DI-OSVISE (De:sign Initiative – Open Source Verification von RISC-V Instruktionssatzerweiterungen) is a project sponsored by BMBF to foster the development of open-source tools, to make microelectronics sustainable and trustworthy in Germany and Europe. The objective of DI-OSVISE is to develop a series of instruments to automate the definition, generation, and verification of custom instructions for the RISC-V ISA. In particular, one of the goals of our participation in the project is to bridge the gap between open source verification and industry benchmarks by contributing to the UVM support to Verilator. In this blog series, we want to tell you the story of this journey.

This blog series discusses the progress made under the OSVISE project by PlanV, which aims to enable UVM support in Verilator to assist in getting open-source RISC-V verification tools to an industrial standard.

The first step was to get acquainted with the Verilator codebase and its workflow. The well-written and commented source code and the extensive documentation made this initial step easy. But it was not enough to resolve an actual issue. Fortunately, there’s a subset of Verilator issues, labeled “good first issue” – we followed the hint and got our hands dirty with one of these. The best way to learn is to try
resolving the prevailing issue in the Verilator.

The issue with the monitor printing the delta values was our first learning task.

This prints the intermediate values within the delta cycles.

In the first observation, we figured out that the monitor was printing the values from the NBA region. Non-Blocking Assignment Event (NBA) region is a part of System Verilog(SV) scheduling schematic construct where an update to the LHS (Left Hand Side) variables of all the nonblocking assignments whose RHS(Right Hand Side) are evaluated in the Active region. So, each update of the variable triggers the entry into the NBA region, where the $monitor prints the delta values. On the other hand, $strobe was working perfectly as it was in the postponed region. So, as per SV standard, we placed monitor operation in the postponed region, and the problem of multiple entries into NBA region was resolved, but it was printing the values even when there was no change in values.

In the second attempt, we tried to create a variable that tracks the changes in the values and prints only when the value is changed from the NBA region, but it was not possible as the track variable scope should be beyond the NBA region resulting in a huge overhead incurred by this approach.
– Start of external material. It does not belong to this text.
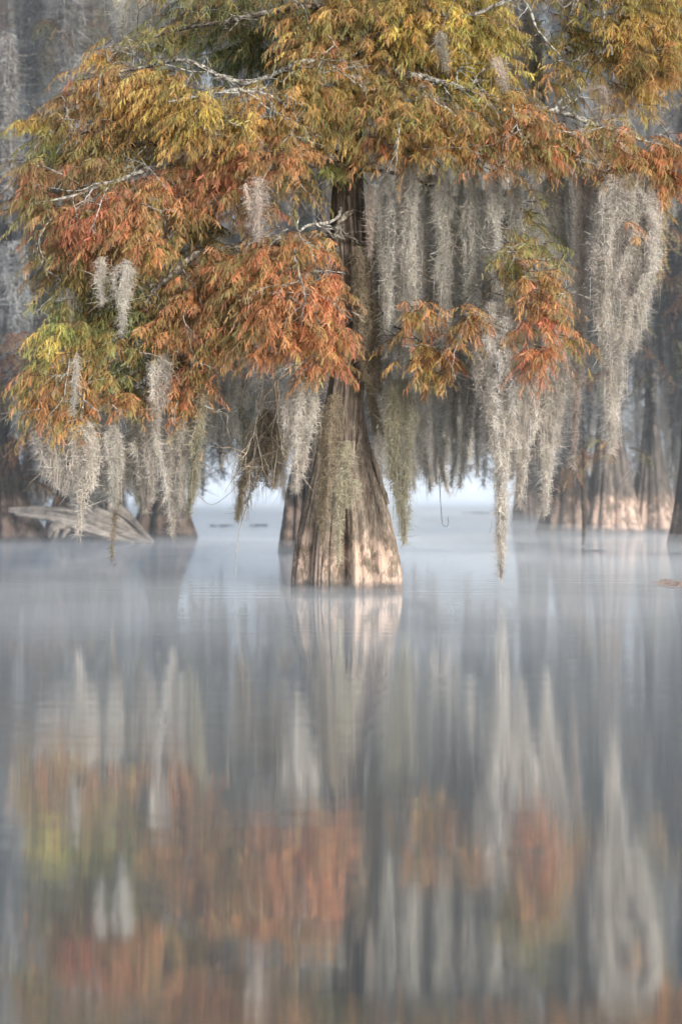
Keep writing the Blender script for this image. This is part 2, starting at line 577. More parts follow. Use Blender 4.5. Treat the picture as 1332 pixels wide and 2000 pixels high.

The $monitor operation is implemented as the always statement in the verilator AST (always if(__VmonitorOn && __VmonitorNum==N) $display(…);) . We finally observed that the sensitivity list provided for the monitor always node is empty. So, extracting the reference of those variables of which the monitor prints the values, creating a sensitivity tree from those references, and providing it to the monitor always node solved the issue. The current display node ( nodep ) holds the expression of the monitor and the reference of the variable.

Conclusion

This exercise effectively enhanced our understanding of Verilator’s internal structure and mechanisms. The exploration of the Codebase provided valuable insight into Verilator implementation of the visitor pattern, conversion from the SV code into the different AST nodes, regression test implementation, etc. The PR #5294 from PlanV resolves this issue and merges with the master branch. We believe we are now prepared to tackle more challenging tasks.